中国の規制当局は、Alibaba(アリババ)が同国最大のインターネット複合企業の支配権を握ろうとしている中、独占禁止法に違反したとして、180億元(約3010億円)という記録的な罰金を科した。
2020年11月、中国はそのインターネット経済を対象とする包括的な独占禁止規制を提案した。12月下旬、国家市場監督管理総局(State Administration for Market Regulation、SAMR)は、当局がAlibabaの金融関連会社であるAnt Groupの新規株式公開を中止した数週間後に、Alibabaに対する反トラスト調査を開始したと発表した。
中国における最上位の市場規制機関であるSAMRは現地時間4月10日に、Alibabaは2015年以来中国の商業者に、PinduoduoやJD.comなど複数のサービスから自由に選ぶのではなく、1つのeコマースプラットフォーム上でのみ販売すよう強制してその「市場支配力を乱用した」と発表した。ベンダーたちは、Alibabaの巨大なユーザーベースを利用するためにはAlibabaの側につくよう、圧力を受けることが多かった。
2020年の終わりごろより、TencentやAlibabaなどの大手インターネット企業は、過去の買収承認を得なかったなどの理由で、反競争的な行いに対するさまざまな罰金を科せられた。それらの罰金の総額は、テクノロジー企業が彼らの市場集中から得る利益に比べると微々たる額だ。その帝国の分割を命じられた企業は1社もなく、ユーザーは依然として、お互いに他社をブロックするスーパーアプリ間を渡り歩かなければならなかった。
しかし最近の数週間で、中国の独占禁止当局がより深刻になっている兆候がある。Alibabaに対する最新の制裁金の額は、同社の2019年の売上の4%に相当する。
「本日、中国の国家市場監督管理総局から行政処分決定が出されました」とAlibabaは声明で述べた。「私たちは誠意をもってこの刑罰を受け入れ、私たちの決意を確実に遵守します。社会に対する責任を果たすために、法に則り誠実に行動し、コンプライアンス体制を強化し、イノベーションによる成長を目指します」。
テクノロジー企業が互いの間に築いてきた厚い壁も崩れ始めた。Alibabaの幹部Wang Hai(ワン・ハイ)氏が最近認めたところによると、AlibabaはWeChatのミニプログラムプラットフォーム上で同社のショッピング情報アプリを実行するための申請書を提出した。
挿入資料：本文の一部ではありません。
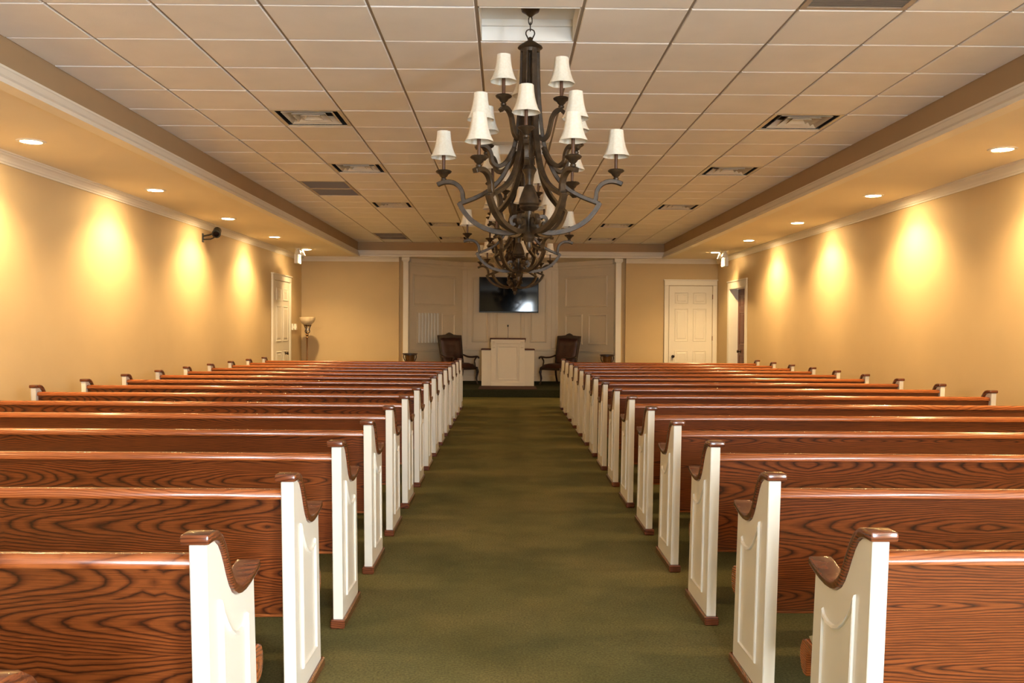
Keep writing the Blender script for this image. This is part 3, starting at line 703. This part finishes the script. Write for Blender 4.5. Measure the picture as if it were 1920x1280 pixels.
# armchairs
def make_chair():
    t = bpy.data.objects.new('armchair', None); C.objects.link(t)
    # seat
    MB().box(-.30, .30, -.30, .27, .34, .40).build('seat_rail', 'chairwood', t, bevel=.01)
    mb = MB(); vs = []; n = 8
    for i in range(n+1):
        for j in range(n+1):
            u, v = i/n, j/n; e = min(u, 1-u, v, 1-v); vs.append((-.29+.58*u, -.29+.54*v, .40+.09*min(1, (e*4.5))**.5))
    fs = [(i*(n+1)+j, (i+1)*(n+1)+j, (i+1)*(n+1)+j+1, i*(n+1)+j+1) for i in range(n) for j in range(n)]
    mb.add(vs, fs).build('seat_cushion', 'leather', t, smooth=True)
    # back: tufted slab leaning backwards
    def B(u, v, h): return (u, .24+.16*v/0.72*.9-h, .40+v)
    nx, nz = 16, 20; vs = []; fs = []
    for i in range(nx+1):
        for j in range(nz+1):
            u = i/nx; v = j/nz; wd = .25+.025*v
            e = min(1, min(u, 1-u, v, 1-v)*9)**.5
            tuft = .012*(abs(math.sin(3*PI*u+1.5*PI*(0)))*abs(math.sin(4*PI*v)))
            vs.append(B((u*2-1)*wd, .04+.62*v, .02+.035*e+tuft))
    fs = [(i*(nz+1)+j, (i+1)*(nz+1)+j, (i+1)*(nz+1)+j+1, i*(nz+1)+j+1) for i in range(nx) for j in range(nz)]
    MB().add(vs, fs).build('back_upholstery', 'leather', t, smooth=True)
    fr = MB()
    pol = [(-.285, -.06), (.285, -.06), (.315, .72), (.20, .725), (.10, .735), (.05, .765), (0, .785), (-.05, .765), (-.10, .735), (-.20, .725), (-.315, .72)]
    vs = [B(u, v, .022) for u, v in pol]+[B(u, v, -.03) for u, v in pol]; nn = len(pol)
    fr.add(vs, [tuple(range(nn)), tuple(range(nn, 2*nn))]+[(i, (i+1) % nn, nn+(i+1) % nn, nn+i) for i in range(nn)]).build('back_frame', 'chairwood', t, bevel=.006)
    for s in (-1, 1):
        arm = MB().tube(catmull([(s*.30, .27, .66), (s*.31, .12, .625), (s*.32, -.05, .62), (s*.33, -.20, .635), (s*.33, -.26, .62), (s*.33, -.27, .59)], 4), .021, 8).build('arm', 'chairwood', t, smooth=True)
        MB().tube(catmull([(s*.325, -.19, .62), (s*.31, -.14, .54), (s*.30, -.17, .45), (s*.295, -.20, .37)], 4), .018, 8).build('arm_post', 'chairwood', arm, smooth=True)
        MB().tube(catmull([(s*.27, -.27, .38), (s*.285, -.29, .28), (s*.27, -.275, .14), (s*.28, -.30, .03), (s*.285, -.315, 0)], 4), [.032]*5+[.024]*4+[.02]*4+[.024]*4, 8).build('leg', 'chairwood', t, smooth=True)
        MB().tube(catmull([(s*.26, .23, .40), (s*.265, .26, .20), (s*.27, .33, 0)], 4), .022, 8).build('leg', 'chairwood', t, smooth=True)
    return t
c1 = make_chair(); c1.location = (-1.02, 19.55, PLZ); c1.rotation_euler = (0, 0, math.radians(38)); c1.scale = (1.0, 1.0, .955)
tag(c1, 'dark leather high backed armchair at the left of the pulpit', 'armchair', 'armchairs flanking the pulpit')
c2 = copy_tree(c1); c2.location = (1.17, 19.55, PLZ); c2.rotation_euler = (0, 0, math.radians(-40))
tag(c2, 'dark leather high backed armchair at the right of the pulpit', 'armchair', 'armchairs flanking the pulpit')

# ------------------------------------------------------------------ floor lamp in the left corner
lp = thing('floor_lamp', 'torchiere floor lamp with pale glass bowl in the left far corner', 'lamp', (-4.19, 18.75, 0))
MB().lathe([(0, 0), (.14, 0), (.14, .02), (.10, .035), (.05, .05), (.03, .08), (0, .08)], 20).build('base', 'brass', lp, smooth=True)
MB().lathe([(0, .05), (.020, .05), (.017, .6), (.026, .62), (.017, .64), (.018, 1.15), (.028, 1.17), (.016, 1.19), (.034, 1.225), (.018, 1.25), (.012, 1.26), (0, 1.26)], 14).build('pole', 'brass', lp, smooth=True)
MB().lathe([(.0, 1.30), (.022, 1.308), (.036, 1.335), (.036, 1.355), (.022, 1.382), (0, 1.39)], 14).build('glass_ball', 'crystal', lp, smooth=True)
for k in range(3):
    a = 2*PI*k/3+.5; cs, sn = math.cos(a), math.sin(a)
    MB().tube(catmull([(.010*cs, .010*sn, 1.25), (.055*cs, .055*sn, 1.29), (.045*cs, .045*sn, 1.34), (.065*cs, .065*sn, 1.40), (.085*cs, .085*sn, 1.43)], 4), .011, 6).build('scroll_bracket', 'chairwood', lp, smooth=True)
MB().lathe([(0, 1.40), (.05, 1.405), (.08, 1.43), (.03, 1.435), (0, 1.435)], 16).build('bowl_holder', 'brass', lp, smooth=True)
MB().shell([(.03, 1.425), (.085, 1.445), (.135, 1.485), (.162, 1.535), (.170, 1.60)], 28, th=.006).build('glass_bowl', 'glassbowl', lp, smooth=True)

# ------------------------------------------------------------------ exit fixtures, camera, switches
for side, x, s in (('left', -4.06, 1), ('right', 4.27, -1)):
    t = thing('emergency_light', 'white hanging emergency light with twin lamp heads near the %s far door' % side, 'emergency light', (x, 17.33, 0), 0, 'emergency lights')
    MB().lathe([(0, SZ-.001), (.05, SZ-.001), (.05, SZ-.018), (.014, SZ-.022), (.014, 2.815), (0, 2.815)], 14).build('ceiling_mount', 'plate', t, smooth=True)
    MB().box(-.035, .035, -.15, .15, 2.62, 2.80).build('housing', 'plate', t, bevel=.008)
    for q in (-1, 1):
        hd = MB().tube([(0, q*.16, 2.80), (s*.015, q*.175, 2.815), (s*.03, q*.185, 2.825), (s*.075, q*.195, 2.845), (s*.08, q*.196, 2.847)], [.02, .035, .05, .062, .055], 14)
        hd.build('lamp_head', 'plate', t, smooth=True)
wc = thing('wall_camera', 'small black camera on a bracket high on the left wall', 'camera', (WL, 13.05, 2.70))
MB().box(0, .012, -.03, .03, -.075, .055).build('wall_plate', 'black', wc, bevel=.003)
MB().tube([(.01, 0, .015), (.10, -.01, .03), (.18, -.03, .055)], .012, 8).build('bracket_arm', 'black', wc)
MB().tube([(.01, 0, -.035), (.12, -.01, -.03), (.17, -.02, -.01), (.185, -.03, .03)], .009, 8).build('bracket_arm', 'black', wc)
MB().tube([(.20, .07, .105), (.20, .05, .10), (.225, -.06, .05), (.23, -.09, .04), (.232, -.10, .036)], [.05, .058, .058, .065, .06], 14).build('camera_body', 'black', wc, smooth=True)
MB().tube([(.232, -.10, .036), (.235, -.112, .031)], [.045, .04], 14).build('camera_lens', 'screen', wc, smooth=True)
for k, (yy, nm) in enumerate(((18.28, 'nearest the door'), (18.52, 'in the middle of three'), (18.76, 'nearest the corner'))):
    t = thing('switch_plate', 'white switch plate on the left wall by the lamp, %s' % nm, 'switch', (WL, yy, 1.39), 0, 'switch plates')
    MB().box(0, .03, -.06, .06, -.065, .065).build('plate', 'plate', t, bevel=.004)
    MB().box(.03, .04, -.015, .015, -.03, .03).build('rocker', 'plate', t, bevel=.002)

# ------------------------------------------------------------------ iron flower stands and low tables before the alcove
def make_stand():
    t = bpy.data.objects.new('flower_stand', None); C.objects.link(t)
    MB().lathe([(.135, .86), (.15, .865), (.15, .880), (.135, .882)], 20, closed=True).build('top_ring', 'chairwood', t, smooth=True)
    MB().lathe([(0, .845), (.13, .845), (.13, .858), (0, .858)], 20).build('shelf', 'chairwood', t)
    for k in range(4):
        a = PI/4+k*PI/2
        path = catmull([(.145, .87), (.15, .80), (.12, .74), (.09, .70), (.10, .665), (.13, .67), (.135, .70)], 4)
        obj('scroll', MB().strap(path, .014, .012).mesh('scroll'), 'chairwood', t, (0, 0, 0), a)
        leg = catmull([(.10, .72), (.06, .55), (.05, .35), (.09, .15), (.16, .0)], 4)
        obj('leg', MB().strap(leg, .016, .014).mesh('leg'), 'chairwood', t, (0, 0, 0), a)
    MB().lathe([(0, .70), (.075, .705), (.095, .76), (.085, .82), (.10, .845), (0, .845)], 16).build('pot', 'brass', t, smooth=True)
    return t
s1 = make_stand(); s1.location = (-1.92, 18.55+.6, PLZ*0)
s1.location = (-2.12+.22, 17.62, 0); s1.rotation_euler = (0, 0, .3); tag(s1, 'dark scrolled stand with a pot, left of the platform', 'stand', 'scrolled stands beside the platform')
s2 = copy_tree(s1); s2.location = (2.02, 17.62, 0); s2.rotation_euler = (0, 0, -.3); tag(s2, 'dark scrolled stand with a pot, right of the platform', 'stand', 'scrolled stands beside the platform')
for x, lb in ((-2.62, 'low wooden table behind the last left pew'), (2.72, 'low wooden table behind the last right pew')):
    t = thing('low_table', lb, 'table', (x, 18.6, 0), 0, 'low tables behind the pews')
    MB().box(-.17, .17, -.15, .15, .625, .655).build('table_top', 'cap', t, bevel=.004)
    MB().box(-.14, .14, -.12, .12, .56, .625).build('apron', 'cap', t)
    for sx in (-1, 1):
        for sy_ in (-1, 1): MB().box(sx*.13-.018, sx*.13+.018, sy_*.11-.018, sy_*.11+.018, 0, .58).build('leg', 'cap', t)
何年もの間、AlibabaのサービスはTencentの広大なライトアプリのエコシステムに存在しておらず、現在では何百万ものサードパーティーのサービスが存在している。逆に、WeChatは決済手段としてAlibabaのオンライン市場には存在しない。もし承認されれば、WeChatを搭載したAlibabaのミニアプリは、両社の長い対立の前例を破ることになる。